In the light of the aforegoing statements, a gratuity or beneficial stock fund of its entire capital to the founders and promoters of the present scheme would certainly be a heavy tax on the commerce which is to make use of the canal. It would certainly be surprising if, upon a careful study of this contract, a sufficient amount of capital could be secured to carry this great work on successfully. A company may be organized, and subscriptions made to its stock, but it is very much to be apprehended that its existence will only prove an obstacle to the Ultimate realization of this great enterprise upon a sounder and more judicious basis.
In the case of an undertaking of such magnitude as the construction of an inter-oceanic canal in which the whole world is interested, and in which the interest of the government of the territory through which such canal may be located is a mere matter of deriving pecuniary advantages from, or compensation for the right of way, it is a part of wise statesmenship to weigh not only the probable, but also the possible effects of any steps which are to lead to its realization, and which may not only be for a temporary purpose, but which may affect important interests for all time.
In my opinion, considerations of reason and expediency concur in indicating the policy that any arrangement between the Colombian Government and a private company should be discouraged.
In speaking of expediency, I do not desire the word to be understood in a narrow or unworthy sense, but as relating to the practical effects of any policy prescribing the political and economic conditions under which this great work should be undertaken in order to make it productive of the greatest possible benefit to humanity and civilization.
Nor is the policy of indifference or non-intervention on the part of the Government of the United States to be recommended in any proceedings which have for their object the regulation of the conditions under which an inter-oceanic canal is to be constructed, for such a policy of inaction might be construed into a tacit consent to the inception of abuses, which, however slight at first, would grow with time and become burdensome in proportion. The history of the “Sound dues,” their origin, continuation for centuries and the efforts and capital necessary for their abolition, may be studied with advantage in this connection.
It appears that considerations of national and individual jealousy have been important factors in some of the previous negotiations of treaties and contracts with the Colombian Government for the right to construct an inter-oceanic canal. (See legation Nos. 115, February 22, 1869; 116, March 1, 1869; 12, March 16, 1870: 19, April 17, 1870, &c.)

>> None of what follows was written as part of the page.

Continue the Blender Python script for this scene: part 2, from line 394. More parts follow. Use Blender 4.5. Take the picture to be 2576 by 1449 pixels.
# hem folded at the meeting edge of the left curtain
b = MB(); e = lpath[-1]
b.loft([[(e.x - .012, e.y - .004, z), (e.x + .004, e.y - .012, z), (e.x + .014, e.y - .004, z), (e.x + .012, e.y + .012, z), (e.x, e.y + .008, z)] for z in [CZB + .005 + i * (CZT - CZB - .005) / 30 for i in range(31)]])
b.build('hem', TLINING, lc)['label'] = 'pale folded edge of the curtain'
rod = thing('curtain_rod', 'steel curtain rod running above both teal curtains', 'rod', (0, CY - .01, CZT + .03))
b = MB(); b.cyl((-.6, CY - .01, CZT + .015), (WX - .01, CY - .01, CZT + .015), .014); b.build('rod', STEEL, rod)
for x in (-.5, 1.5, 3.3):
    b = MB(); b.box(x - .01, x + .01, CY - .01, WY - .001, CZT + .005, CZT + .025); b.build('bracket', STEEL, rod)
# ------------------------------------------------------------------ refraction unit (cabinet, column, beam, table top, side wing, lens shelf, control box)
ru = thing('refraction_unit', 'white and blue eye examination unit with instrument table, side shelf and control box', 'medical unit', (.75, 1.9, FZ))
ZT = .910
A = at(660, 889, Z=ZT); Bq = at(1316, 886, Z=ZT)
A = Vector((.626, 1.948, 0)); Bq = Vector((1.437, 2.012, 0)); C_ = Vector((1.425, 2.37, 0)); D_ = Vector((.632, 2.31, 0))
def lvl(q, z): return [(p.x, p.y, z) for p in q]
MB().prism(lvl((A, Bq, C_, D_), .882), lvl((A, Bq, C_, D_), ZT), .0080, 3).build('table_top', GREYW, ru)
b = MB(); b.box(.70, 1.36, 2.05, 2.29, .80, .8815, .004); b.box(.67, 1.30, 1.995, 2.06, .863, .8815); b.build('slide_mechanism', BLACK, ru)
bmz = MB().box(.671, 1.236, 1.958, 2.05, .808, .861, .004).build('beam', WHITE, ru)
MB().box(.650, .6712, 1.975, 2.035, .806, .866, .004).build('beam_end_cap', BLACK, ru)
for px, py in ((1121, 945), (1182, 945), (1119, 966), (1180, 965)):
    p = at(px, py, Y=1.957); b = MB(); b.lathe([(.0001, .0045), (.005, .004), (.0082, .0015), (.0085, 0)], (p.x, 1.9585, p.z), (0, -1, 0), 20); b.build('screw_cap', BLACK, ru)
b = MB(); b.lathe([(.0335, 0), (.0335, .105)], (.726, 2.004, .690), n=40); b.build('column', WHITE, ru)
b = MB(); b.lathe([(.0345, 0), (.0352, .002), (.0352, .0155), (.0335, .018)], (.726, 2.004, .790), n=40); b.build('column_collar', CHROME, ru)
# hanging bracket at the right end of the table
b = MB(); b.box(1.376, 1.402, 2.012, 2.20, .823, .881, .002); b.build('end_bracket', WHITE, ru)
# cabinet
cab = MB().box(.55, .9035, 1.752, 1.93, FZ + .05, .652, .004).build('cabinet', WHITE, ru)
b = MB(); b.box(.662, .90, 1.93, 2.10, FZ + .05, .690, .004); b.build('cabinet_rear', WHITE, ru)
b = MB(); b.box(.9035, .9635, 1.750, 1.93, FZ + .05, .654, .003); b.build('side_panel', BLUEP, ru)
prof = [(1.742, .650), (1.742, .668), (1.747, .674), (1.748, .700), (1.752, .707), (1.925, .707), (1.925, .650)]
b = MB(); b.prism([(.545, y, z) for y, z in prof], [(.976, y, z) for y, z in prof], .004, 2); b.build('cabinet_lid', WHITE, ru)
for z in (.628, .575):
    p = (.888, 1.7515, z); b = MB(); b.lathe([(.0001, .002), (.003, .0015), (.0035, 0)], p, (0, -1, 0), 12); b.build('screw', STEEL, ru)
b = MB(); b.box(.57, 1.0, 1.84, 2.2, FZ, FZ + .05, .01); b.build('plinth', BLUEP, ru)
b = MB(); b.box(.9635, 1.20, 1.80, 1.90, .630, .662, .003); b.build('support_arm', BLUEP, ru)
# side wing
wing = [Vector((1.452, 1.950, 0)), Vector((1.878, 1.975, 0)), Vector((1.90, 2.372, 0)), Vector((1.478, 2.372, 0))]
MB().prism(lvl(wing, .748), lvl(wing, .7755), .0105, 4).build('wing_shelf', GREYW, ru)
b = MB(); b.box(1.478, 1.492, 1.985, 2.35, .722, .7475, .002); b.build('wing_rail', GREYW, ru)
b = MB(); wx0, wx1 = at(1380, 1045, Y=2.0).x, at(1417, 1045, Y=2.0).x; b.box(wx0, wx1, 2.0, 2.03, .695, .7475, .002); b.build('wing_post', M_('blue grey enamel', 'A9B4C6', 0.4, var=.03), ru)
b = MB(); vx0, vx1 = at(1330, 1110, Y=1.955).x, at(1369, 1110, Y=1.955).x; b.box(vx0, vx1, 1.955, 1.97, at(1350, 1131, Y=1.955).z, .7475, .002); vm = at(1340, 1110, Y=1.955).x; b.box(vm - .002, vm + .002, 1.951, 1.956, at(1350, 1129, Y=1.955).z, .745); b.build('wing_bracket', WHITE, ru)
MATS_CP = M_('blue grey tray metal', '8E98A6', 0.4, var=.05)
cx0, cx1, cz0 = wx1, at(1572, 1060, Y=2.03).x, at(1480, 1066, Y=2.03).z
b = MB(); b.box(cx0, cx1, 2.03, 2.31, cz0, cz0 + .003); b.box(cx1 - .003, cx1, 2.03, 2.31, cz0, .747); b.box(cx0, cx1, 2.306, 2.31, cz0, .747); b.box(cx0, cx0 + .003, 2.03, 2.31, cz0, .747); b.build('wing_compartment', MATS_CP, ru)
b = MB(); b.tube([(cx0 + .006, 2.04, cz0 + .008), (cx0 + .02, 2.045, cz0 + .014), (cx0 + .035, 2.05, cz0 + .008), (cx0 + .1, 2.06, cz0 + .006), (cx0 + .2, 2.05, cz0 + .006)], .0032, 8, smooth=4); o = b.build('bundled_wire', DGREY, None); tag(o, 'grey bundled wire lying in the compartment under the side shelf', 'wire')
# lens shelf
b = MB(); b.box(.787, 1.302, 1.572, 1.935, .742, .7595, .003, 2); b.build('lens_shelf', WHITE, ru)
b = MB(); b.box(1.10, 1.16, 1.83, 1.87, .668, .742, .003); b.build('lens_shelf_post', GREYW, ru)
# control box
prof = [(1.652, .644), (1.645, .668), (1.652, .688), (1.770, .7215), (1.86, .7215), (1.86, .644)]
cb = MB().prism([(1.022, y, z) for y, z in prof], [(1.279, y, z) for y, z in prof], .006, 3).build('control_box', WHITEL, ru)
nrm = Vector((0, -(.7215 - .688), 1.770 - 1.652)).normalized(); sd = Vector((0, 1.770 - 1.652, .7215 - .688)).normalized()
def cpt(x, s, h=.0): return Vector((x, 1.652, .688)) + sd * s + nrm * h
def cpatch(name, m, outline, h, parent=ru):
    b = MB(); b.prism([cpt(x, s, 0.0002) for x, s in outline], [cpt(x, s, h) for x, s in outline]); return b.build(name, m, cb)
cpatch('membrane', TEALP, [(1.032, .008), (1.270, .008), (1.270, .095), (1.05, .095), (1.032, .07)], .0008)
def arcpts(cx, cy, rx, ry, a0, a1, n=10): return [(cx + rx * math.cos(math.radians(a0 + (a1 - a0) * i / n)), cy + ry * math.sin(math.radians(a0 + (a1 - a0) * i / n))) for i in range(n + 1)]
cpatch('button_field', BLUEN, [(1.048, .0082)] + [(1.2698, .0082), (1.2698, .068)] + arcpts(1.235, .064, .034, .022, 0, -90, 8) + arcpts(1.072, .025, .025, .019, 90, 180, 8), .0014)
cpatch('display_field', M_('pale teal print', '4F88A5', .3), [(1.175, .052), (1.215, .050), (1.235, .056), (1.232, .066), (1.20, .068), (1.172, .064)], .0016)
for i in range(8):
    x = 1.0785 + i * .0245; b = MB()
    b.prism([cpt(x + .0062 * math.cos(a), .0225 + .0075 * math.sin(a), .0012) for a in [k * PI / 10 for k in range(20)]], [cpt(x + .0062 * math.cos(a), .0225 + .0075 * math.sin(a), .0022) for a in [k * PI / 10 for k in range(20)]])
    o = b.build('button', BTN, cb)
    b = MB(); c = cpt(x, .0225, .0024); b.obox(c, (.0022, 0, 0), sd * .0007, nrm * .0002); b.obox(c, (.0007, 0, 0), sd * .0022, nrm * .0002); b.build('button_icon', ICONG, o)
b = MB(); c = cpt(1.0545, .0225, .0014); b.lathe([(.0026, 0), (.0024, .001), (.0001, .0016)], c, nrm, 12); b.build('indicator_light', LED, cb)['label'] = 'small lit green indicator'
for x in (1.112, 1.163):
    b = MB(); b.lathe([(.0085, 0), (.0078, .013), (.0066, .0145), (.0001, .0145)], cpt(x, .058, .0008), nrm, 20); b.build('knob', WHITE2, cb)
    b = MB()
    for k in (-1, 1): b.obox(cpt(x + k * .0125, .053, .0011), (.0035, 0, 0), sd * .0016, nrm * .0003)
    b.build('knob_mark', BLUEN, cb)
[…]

In the treatment of the subject of this dispatch, which I fear has assumed an undue length, I have been influenced by the consideration that among the nations interested in the construction of an inter-oceanic [Page 295] canal the United States occupy the first rank. With a territory washed by both oceans, a water-way by means of such a canal between the Atlantic and Pacific States is pre-eminently to be desired, both on account of commerical as well as political reasons. It is therefore proper that the United States should not only be called upon to contribute materially to the successful execution of the enterprise, but also that the voice of their government should be potent in defining the conditions under which the same shall be undertaken and used.